An Update on The Inner Eastern Office Market

Despite limited transactions of office buildings over the last 12 months, particularly of the larger “trophy” investments, the market in the inner east still appears to be very healthy – sustained predominately by owner occupiers looking to shift out of the tenancy market and into their own premises.  Directly related to the strength of the economy at a macro level, business investment has been remarkably resilient over the past year which has led to a more positive demand outlook for the office market.

When leasing office investments, it advisable not to lock in tenants without consideration of the possible ramifications to the capital value.

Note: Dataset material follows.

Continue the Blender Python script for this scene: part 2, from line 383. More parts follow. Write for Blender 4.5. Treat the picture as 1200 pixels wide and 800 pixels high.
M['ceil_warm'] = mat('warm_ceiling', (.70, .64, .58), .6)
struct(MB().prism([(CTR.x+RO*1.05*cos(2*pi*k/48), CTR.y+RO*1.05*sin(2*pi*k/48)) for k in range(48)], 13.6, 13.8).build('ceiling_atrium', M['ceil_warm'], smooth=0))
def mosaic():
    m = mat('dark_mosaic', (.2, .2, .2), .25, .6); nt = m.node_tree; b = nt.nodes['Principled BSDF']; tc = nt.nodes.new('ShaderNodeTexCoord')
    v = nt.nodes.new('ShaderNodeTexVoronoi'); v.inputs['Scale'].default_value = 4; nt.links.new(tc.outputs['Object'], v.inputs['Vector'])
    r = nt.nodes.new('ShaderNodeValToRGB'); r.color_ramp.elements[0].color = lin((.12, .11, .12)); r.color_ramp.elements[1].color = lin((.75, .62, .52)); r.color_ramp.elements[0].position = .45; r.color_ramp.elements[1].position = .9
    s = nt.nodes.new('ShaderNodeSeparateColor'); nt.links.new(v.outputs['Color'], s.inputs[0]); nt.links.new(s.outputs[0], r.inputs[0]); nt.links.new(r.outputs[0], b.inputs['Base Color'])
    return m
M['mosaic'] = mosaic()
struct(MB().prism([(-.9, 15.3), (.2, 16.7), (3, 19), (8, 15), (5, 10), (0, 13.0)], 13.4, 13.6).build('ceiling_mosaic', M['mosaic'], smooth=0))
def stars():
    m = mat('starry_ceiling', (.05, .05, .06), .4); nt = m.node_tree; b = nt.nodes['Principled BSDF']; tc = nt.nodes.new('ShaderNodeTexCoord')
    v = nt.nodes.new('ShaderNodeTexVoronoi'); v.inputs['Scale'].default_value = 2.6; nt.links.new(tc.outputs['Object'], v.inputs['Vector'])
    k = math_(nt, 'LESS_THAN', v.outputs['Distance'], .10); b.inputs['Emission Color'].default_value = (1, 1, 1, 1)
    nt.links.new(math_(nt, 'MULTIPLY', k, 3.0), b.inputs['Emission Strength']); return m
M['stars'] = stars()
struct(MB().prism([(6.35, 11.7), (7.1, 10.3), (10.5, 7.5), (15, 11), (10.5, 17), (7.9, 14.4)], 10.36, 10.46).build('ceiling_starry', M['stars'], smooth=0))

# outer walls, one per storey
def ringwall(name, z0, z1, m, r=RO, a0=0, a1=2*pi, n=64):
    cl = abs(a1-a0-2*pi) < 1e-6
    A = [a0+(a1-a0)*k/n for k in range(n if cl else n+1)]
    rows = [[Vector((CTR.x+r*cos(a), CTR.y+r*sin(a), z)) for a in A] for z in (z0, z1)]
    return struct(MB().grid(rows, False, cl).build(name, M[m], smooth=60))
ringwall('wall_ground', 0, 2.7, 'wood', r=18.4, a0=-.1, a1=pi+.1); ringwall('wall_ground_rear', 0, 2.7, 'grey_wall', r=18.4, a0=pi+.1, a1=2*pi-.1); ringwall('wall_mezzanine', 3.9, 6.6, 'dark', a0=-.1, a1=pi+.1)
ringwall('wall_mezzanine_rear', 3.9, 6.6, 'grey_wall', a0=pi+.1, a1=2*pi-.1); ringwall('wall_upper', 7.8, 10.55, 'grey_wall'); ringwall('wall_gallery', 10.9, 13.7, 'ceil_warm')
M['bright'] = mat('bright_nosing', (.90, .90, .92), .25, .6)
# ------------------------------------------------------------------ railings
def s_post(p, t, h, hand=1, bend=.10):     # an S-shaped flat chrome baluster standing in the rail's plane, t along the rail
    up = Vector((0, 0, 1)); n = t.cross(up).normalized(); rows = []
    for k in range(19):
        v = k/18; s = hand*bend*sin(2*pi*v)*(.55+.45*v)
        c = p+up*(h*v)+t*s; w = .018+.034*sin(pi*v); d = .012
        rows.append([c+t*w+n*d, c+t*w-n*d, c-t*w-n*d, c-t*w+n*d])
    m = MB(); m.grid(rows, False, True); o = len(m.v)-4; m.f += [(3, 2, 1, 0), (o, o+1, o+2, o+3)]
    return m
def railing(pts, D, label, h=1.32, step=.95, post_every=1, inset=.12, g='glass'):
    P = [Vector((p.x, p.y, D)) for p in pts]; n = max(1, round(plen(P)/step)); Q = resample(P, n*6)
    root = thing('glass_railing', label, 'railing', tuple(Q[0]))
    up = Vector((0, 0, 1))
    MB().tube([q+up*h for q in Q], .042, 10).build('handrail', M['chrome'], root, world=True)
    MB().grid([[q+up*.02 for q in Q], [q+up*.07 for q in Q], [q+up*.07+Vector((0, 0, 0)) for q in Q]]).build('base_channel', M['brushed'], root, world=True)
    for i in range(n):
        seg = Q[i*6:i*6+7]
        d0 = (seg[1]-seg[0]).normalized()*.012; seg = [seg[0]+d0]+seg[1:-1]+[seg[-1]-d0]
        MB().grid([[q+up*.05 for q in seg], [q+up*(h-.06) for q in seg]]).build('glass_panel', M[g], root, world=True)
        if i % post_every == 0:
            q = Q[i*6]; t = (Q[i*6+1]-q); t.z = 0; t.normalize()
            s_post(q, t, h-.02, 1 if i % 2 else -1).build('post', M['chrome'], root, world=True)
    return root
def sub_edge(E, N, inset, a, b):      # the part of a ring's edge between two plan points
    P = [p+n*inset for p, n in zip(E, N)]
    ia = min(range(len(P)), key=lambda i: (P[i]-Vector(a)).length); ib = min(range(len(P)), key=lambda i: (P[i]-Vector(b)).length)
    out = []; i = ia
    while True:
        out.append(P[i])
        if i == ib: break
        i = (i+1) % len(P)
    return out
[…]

From the sales side of things, the majority of the properties offered to the market over the last 12-18 months have been assets underpinned by high underlying land values within well-regarded locations in terms of public transport and proximity to established office precincts.   Yields have generally ranged between 7.0% and 8.0% for the larger buildings and sub 7.0% for the smaller, lower-value buildings (notably in the sub $5 million price bracket).  Limited stock of both office investments and buildings offered with vacant possession will continue to keep yields tight.  With the present level of demand for vacant possession of office accommodation, we continue to see competitive auctions and strong enquiry when buildings become available.

Our recent auction of 405 Riversdale Road, Hawthorn is a good example of such demand.  The building comprised a good standard of accommodation and a total building area of 360 square metres, offered with vacant possession.  Interestingly, given the limited availability of office (whether vacant or leased), there was a strong level of interest from investors.  We had a very strong marketing campaign with a large number of inspections conducted.  We found a strong auction attendance culminating a total of four bidders fighting it out for the property - pushing the price to the eventual result of $1,725,000 (reflecting over $4,750 per square metre of building area).  Given its excellent location and smaller size, together with its position at an affordable price point for owner occupiers, we achieved a result consistent, if not higher, than we would have achieved at the height of the market in 2007. 

The growing confidence amongst investors in addition to recent sales evidence, indicate that yields have now stabilised, particularly for prime assets.  There are now a greater number of owner occupiers in the marketplace and we expect this trend to continue.  As the small to medium enterprises and established businesses continue to gain confidence in their operations and future growth projections, we will see many of these opt out of the tenancy market and target vacant offices or those with short term leases in place.  While it is anticipated we will evidence many buying now as a good opportunity to capitalise on the price reductions from the late 2007 peak.